**Provided data**.
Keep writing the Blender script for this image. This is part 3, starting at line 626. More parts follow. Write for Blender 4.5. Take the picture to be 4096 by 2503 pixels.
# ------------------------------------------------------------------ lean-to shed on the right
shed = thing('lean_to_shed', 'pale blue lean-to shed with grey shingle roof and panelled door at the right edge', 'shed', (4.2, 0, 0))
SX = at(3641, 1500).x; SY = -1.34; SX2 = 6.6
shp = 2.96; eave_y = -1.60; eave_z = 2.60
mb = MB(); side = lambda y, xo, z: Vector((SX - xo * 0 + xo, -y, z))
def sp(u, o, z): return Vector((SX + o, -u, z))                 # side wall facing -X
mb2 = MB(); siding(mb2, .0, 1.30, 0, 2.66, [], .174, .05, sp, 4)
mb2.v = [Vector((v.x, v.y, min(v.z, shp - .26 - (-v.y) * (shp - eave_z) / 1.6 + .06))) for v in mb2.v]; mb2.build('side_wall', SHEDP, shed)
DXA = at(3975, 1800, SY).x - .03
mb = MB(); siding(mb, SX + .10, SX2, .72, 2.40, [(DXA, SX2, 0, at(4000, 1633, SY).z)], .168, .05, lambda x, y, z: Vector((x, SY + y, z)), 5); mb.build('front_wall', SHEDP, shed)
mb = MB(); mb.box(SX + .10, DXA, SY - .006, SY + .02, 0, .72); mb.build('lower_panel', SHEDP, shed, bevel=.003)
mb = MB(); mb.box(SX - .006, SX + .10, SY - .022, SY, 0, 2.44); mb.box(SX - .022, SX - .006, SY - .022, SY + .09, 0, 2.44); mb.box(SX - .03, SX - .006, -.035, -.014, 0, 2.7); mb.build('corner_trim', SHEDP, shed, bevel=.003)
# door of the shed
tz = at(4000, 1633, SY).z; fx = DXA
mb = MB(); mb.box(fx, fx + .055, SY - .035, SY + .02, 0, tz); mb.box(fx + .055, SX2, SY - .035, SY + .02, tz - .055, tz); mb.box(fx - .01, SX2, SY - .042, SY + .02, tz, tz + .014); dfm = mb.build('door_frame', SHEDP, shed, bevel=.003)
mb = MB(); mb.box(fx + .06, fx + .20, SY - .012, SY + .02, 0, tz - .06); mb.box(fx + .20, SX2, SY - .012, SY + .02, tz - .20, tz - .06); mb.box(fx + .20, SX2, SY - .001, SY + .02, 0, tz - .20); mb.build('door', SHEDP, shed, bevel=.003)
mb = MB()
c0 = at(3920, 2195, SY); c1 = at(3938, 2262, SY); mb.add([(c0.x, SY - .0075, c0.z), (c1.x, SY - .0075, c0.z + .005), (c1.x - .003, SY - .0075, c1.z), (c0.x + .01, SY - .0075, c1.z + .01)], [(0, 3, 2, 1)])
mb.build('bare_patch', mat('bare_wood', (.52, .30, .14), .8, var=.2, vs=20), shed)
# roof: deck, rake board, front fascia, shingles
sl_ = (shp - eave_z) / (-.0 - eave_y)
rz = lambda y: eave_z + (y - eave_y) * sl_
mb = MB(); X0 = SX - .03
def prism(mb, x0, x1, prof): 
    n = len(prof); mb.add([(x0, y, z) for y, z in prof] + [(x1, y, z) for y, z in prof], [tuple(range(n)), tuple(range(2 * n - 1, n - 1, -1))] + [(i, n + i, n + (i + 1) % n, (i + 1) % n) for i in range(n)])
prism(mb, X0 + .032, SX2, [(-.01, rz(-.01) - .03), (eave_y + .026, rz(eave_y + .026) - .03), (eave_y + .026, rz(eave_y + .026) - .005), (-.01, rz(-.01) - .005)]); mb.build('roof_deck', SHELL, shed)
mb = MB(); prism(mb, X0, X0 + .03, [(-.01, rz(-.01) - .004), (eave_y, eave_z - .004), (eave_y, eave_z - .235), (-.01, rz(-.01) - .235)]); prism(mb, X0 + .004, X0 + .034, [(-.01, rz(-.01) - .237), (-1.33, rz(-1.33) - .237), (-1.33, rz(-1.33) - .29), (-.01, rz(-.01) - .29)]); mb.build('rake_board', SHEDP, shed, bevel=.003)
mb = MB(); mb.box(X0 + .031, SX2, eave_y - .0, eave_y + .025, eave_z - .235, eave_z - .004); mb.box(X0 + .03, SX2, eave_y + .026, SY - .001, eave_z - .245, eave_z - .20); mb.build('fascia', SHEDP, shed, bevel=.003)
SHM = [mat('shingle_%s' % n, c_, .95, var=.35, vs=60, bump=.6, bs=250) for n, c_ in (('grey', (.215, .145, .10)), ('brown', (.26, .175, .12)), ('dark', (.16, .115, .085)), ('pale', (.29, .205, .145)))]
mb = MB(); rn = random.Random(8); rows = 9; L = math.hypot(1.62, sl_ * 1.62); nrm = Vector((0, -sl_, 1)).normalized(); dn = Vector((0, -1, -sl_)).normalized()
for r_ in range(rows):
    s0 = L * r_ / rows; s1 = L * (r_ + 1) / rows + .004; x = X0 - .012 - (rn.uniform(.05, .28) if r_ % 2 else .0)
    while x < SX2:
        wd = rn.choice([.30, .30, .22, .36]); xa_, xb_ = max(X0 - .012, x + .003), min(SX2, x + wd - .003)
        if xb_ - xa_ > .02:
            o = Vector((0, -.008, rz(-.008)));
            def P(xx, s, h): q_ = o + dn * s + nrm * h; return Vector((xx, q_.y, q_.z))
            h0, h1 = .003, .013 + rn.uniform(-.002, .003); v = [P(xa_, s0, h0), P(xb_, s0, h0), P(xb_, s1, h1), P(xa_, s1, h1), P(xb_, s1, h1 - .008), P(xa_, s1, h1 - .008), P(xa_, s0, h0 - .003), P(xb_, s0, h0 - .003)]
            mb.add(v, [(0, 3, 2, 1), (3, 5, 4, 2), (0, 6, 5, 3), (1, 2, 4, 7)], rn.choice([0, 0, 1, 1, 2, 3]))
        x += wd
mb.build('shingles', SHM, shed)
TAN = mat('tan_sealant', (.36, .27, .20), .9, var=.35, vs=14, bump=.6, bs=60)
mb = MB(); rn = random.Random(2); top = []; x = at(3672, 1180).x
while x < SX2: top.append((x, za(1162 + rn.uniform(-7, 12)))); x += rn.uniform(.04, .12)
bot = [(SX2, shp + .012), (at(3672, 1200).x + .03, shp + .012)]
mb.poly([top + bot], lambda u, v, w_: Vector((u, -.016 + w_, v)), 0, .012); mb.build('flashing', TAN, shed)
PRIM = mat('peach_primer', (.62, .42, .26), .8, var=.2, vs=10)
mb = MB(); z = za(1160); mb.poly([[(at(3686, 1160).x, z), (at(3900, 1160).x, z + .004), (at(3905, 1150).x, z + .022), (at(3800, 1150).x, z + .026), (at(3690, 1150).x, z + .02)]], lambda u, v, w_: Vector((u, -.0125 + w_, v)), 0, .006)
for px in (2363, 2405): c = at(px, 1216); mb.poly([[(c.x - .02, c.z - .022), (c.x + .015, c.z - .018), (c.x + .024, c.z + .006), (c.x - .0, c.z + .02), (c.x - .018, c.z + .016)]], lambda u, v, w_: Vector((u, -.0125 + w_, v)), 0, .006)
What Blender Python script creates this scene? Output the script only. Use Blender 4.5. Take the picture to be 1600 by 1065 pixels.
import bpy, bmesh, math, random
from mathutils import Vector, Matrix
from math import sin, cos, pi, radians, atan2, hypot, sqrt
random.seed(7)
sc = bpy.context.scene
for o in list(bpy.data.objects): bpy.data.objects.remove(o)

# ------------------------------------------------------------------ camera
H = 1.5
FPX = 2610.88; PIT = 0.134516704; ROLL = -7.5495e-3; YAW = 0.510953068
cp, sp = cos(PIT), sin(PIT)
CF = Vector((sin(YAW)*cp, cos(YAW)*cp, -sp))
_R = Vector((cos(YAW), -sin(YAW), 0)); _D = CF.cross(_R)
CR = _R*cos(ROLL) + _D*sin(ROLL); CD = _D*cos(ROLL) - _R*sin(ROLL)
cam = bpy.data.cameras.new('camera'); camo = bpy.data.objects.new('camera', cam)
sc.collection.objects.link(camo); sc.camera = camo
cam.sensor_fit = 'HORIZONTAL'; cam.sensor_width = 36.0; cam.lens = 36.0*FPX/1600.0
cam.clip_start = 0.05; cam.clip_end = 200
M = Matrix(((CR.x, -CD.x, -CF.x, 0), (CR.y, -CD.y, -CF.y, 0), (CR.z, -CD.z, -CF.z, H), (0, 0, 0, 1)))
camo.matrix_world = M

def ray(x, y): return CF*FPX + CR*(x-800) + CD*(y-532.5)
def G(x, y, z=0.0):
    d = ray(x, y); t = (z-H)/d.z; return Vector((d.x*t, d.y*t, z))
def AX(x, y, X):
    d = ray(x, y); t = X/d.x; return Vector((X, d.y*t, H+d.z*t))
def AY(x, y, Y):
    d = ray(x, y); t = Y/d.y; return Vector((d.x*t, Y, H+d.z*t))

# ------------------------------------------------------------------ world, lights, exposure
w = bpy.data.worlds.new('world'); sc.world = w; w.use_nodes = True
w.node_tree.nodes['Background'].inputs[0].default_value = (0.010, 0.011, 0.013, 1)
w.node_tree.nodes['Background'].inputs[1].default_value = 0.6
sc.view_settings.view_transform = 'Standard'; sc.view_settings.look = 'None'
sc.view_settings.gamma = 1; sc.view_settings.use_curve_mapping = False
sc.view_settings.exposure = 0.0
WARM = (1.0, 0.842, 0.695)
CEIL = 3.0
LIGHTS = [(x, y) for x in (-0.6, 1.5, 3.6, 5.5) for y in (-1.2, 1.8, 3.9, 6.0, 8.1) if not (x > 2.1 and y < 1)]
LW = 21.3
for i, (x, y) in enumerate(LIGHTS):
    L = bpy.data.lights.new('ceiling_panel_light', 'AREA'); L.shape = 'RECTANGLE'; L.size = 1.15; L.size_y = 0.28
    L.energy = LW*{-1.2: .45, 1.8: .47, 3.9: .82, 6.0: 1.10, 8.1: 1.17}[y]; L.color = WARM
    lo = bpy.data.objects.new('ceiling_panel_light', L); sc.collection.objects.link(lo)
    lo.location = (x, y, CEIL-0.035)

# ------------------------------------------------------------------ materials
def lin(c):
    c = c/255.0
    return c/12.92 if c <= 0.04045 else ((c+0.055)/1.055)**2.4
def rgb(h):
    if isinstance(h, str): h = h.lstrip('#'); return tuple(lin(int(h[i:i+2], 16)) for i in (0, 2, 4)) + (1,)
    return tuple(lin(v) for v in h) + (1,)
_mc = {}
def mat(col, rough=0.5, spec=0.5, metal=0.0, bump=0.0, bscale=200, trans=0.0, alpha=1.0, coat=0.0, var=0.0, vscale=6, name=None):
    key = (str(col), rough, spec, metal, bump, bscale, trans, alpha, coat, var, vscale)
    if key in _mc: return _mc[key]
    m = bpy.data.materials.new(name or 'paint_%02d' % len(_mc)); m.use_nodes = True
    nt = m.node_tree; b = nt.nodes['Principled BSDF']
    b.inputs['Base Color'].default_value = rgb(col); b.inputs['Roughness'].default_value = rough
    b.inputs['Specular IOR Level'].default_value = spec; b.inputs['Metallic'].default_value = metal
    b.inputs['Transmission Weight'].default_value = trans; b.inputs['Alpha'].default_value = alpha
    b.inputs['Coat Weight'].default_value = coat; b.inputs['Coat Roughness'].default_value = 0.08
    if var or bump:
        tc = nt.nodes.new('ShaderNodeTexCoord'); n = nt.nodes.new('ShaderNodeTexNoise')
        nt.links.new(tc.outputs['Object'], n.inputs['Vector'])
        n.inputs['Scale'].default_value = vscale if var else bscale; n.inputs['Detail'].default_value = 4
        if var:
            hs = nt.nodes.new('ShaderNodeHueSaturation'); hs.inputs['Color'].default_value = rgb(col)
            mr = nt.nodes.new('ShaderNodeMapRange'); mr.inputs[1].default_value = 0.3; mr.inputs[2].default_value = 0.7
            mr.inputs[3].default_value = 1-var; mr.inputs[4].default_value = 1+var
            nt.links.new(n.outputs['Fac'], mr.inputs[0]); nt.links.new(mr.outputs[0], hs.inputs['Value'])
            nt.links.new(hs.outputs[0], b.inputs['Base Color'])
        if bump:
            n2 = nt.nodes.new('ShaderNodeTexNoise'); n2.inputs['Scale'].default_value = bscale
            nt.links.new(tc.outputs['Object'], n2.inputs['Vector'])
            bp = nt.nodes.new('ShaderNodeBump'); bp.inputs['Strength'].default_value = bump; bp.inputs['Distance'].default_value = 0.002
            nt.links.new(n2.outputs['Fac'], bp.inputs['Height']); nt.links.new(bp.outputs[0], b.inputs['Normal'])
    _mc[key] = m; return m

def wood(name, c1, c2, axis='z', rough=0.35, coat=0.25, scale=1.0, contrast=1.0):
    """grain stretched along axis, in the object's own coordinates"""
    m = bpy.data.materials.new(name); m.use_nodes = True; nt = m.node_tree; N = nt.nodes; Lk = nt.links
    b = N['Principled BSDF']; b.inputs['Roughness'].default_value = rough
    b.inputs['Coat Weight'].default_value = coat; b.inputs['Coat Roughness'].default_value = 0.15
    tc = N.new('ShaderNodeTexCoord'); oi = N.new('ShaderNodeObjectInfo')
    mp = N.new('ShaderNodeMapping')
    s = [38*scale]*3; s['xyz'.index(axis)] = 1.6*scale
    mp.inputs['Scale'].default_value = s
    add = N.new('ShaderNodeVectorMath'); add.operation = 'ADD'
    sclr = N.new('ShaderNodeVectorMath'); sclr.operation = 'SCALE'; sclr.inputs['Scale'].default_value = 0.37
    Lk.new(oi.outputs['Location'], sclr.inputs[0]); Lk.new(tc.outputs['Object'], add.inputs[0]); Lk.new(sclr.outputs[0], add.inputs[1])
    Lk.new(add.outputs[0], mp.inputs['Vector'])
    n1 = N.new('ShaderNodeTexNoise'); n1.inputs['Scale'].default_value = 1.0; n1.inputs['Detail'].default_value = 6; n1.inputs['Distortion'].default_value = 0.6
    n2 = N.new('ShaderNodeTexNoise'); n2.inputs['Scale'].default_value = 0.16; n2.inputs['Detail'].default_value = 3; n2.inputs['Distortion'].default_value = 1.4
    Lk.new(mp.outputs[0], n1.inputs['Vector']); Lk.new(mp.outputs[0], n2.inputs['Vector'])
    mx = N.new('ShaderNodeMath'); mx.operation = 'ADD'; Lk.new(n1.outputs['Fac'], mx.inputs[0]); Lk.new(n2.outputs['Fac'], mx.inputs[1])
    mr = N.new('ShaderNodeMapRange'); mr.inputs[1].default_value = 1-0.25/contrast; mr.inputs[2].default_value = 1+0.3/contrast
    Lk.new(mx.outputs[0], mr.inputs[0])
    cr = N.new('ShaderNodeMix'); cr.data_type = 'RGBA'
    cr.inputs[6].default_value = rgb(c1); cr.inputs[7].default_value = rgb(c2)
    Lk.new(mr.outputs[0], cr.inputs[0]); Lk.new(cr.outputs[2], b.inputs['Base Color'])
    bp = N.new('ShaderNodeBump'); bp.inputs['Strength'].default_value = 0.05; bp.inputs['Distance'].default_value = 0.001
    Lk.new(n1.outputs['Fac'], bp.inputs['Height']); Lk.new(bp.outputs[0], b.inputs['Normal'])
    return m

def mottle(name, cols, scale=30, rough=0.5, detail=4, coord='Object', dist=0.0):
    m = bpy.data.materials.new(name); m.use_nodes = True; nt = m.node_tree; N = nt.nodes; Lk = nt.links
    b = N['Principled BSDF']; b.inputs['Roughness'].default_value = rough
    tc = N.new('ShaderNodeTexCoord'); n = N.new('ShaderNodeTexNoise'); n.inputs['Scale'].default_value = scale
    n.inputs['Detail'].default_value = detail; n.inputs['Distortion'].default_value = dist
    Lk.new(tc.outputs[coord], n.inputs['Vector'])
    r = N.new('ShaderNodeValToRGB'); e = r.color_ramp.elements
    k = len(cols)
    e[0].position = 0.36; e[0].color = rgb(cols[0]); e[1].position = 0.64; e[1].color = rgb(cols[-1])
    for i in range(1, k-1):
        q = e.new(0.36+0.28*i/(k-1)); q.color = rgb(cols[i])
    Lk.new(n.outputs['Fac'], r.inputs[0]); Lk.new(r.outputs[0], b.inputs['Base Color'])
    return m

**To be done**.
Within the listing above, extract exactly the lines from the line with "What Blender Python" to the line with "for o in list(bpy.data.objects): bpy.data.objects.remove(o)", the two named lines included, and no others.

**Problem solution**.
What Blender Python script creates this scene? Output the script only. Use Blender 4.5. Take the picture to be 1600 by 1065 pixels.
import bpy, bmesh, math, random
from mathutils import Vector, Matrix
from math import sin, cos, pi, radians, atan2, hypot, sqrt
random.seed(7)
sc = bpy.context.scene
for o in list(bpy.data.objects): bpy.data.objects.remove(o)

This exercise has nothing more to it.